Should local schools pay for teachers' pensions?

 
 
Posted2/25/2011 6:00 AM

SPRINGFIELD -- Senate President John Cullerton wants suburban school districts to pay more into teachers' retirement plans, an idea that makes cash-strapped districts nervous.

Shifting the responsibility to pay for educators' pensions to schools would save the state millions of dollars every year. But the additional costs locally could mean bigger class sizes, fewer teachers on staff and cuts to programs.

 

Elgin Area School District U-46 spokesman Tony Sanders said he doesn't know how his district would handle Cullerton's idea if it became law, especially without knowing many details. But when costs go up, something has to give.

"Essentially, you have to find reductions in other areas," he said.

Now, local teachers pay 9.4 percent of their salaries toward their pensions. Local districts pay less than 1 percent. Last fiscal year, the state paid about $2.1 billion.

School districts wouldn't be on the hook for that entire $2.1 billion, under the Chicago Democrat's plan.

Cullerton said the state would continue to pay the pension debt that's accumulated over years of skipped payments into the retirement plans. Local districts would pick up the cost of a teacher's future pension, and the increased cost to schools could be phased in over several years.

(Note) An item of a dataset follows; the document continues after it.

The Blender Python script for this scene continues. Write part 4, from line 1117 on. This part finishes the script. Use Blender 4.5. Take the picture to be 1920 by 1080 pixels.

Chicago Public Schools already pay into teachers' pensions with relatively little help from the state, but suburban schools get help from all the state's taxpayers, he said.

by signing up you agree to our terms of service
                                                                                                                                                                                                                       
 

"The suburban and downstate teachers already contribute substantially to their retirements, as do the taxpayers of Illinois," Cullerton said. "If the school boards that oversee school districts are going to effectively decide pensions by deciding salaries, then they too need to contribute substantially."

The Chicago Democrat's plan is still just an idea. And any legislation to make it law could face staunch opposition from local school boards.

"It's going to be devastating," said Ben Schwarm, associated executive director of the Lombard-based Illinois Association of School Boards.

The Illinois Federation of Teachers remain open to the idea, though, depending on the details. Spokesman Dave Comerford said new pension rules adopted last year could greatly reduce the impact on local schools because new teachers hired this year and beyond will receive less generous pensions.

"It's not something that we're going to dismiss out of hand," Comerford said.

Pension plans for state workers, teachers and others are a major issue in Illinois' budget problems. Some lawmakers have called for cuts to pension benefits that current workers would earn for their future work.

Unions and Cullerton, though, have argued that such changes would be unconstitutional.